Ici, se seront les détails des architectures, les écorchés d’immeubles animés, témoignages audio et synthèses de données historiques et journalistiques qui proposeront un voyage temporel, graphique et sonore dans l’histoire de ces trois architectures et dans leurs aspects les moins visibles. De plus, le livre est un objet commun, sensible, un espace en lui-même. C’est un objet que l’on tient proche du corps, avec lequel on a une relation intime à son contenu.
Dimension sonore, moyen sensible de la transmission de la mémoire
Lors de mes premiers essais, je me suis rendue compte que la retranscription en texte des témoignages oraux leur faisait perdre une partie de leur sensibilité. C’est l’envie de partager un récit oral, forme ancestrale de la transmission de la mémoire qui m'a poussée à réaliser des livres sonores. La vibration de la voix, l’émotion qu’elle dégage, apporte une autre dimension à ces récits. Je me suis alors demandée comment conserver cette sensibilité qui passe le timbre de la voix.
Les possibilités offertes par l’électronique s’inscrivent dans la continuité directe des traditions de fabrication du livre animé. Elles permettent au livre d’être augmenté sans nécessiter de recourir à d’autres interfaces (comme c’est le cas des livres en réalité augmentée qui nécessitent l’usage d’un smartphone ou d’une tablette).
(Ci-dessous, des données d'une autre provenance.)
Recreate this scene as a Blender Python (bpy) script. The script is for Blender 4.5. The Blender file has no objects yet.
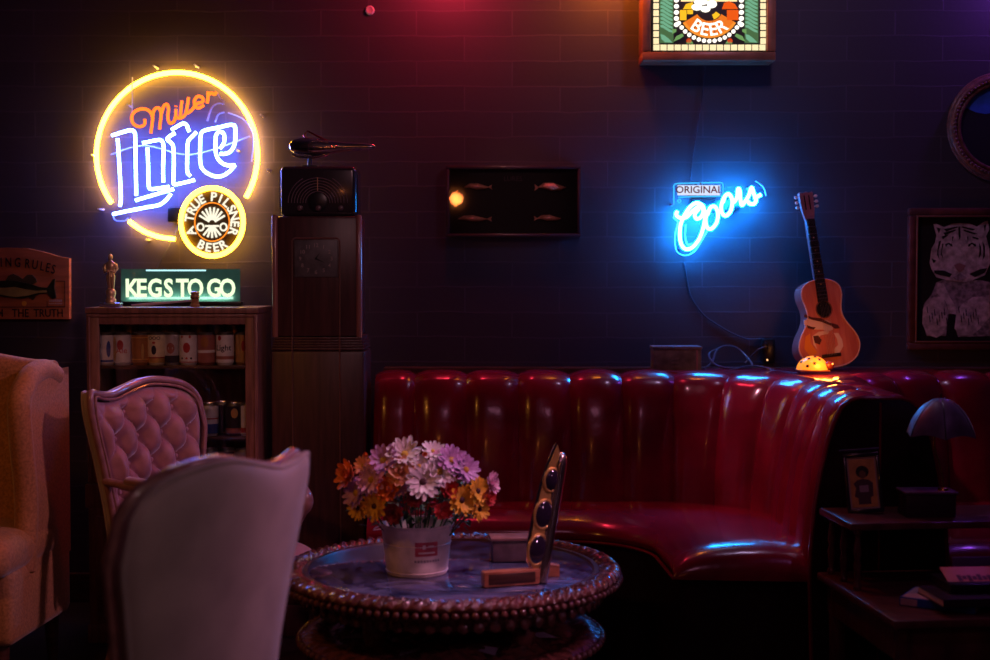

La transmission au cœur de ma démarche
Depuis plusieurs années, je partage régulièrement les techniques et les réflexions liées à ma pratique artistique lors d’ateliers destinés à tous les publics, lors d’interventions en milieu scolaire. Que ce soit pour transmettre les techniques des arts du papier, de l’électronique ou lors de l'accompagnement à l’utilisation d’outils disponibles en fablab, je tente de partager en premier lieu les valeurs chères à l’éducation populaire. À mon sens, l’art est avant un tout terrain qui facilite le partage de sensibilités, d’idées, de paroles, de savoir-faire. En plus d’être un moyen d’expression qui passe par le geste, les pratiques artistiques jouent en faveur de l’émancipation. Dans le cadre scolaire, cela permet d’envisager l’apprentissage sous un angle ludique qui favorise le décloisonnement des disciplines par une approche transversale. Pour étendre ces actions, je travaille actuellement à la création d’installations immersives avec des jeunes autistes non langagiers et j’anime des cycles de formation Art, technologie et pédagogie auprès de professionnels de l’enseignement et de la culture.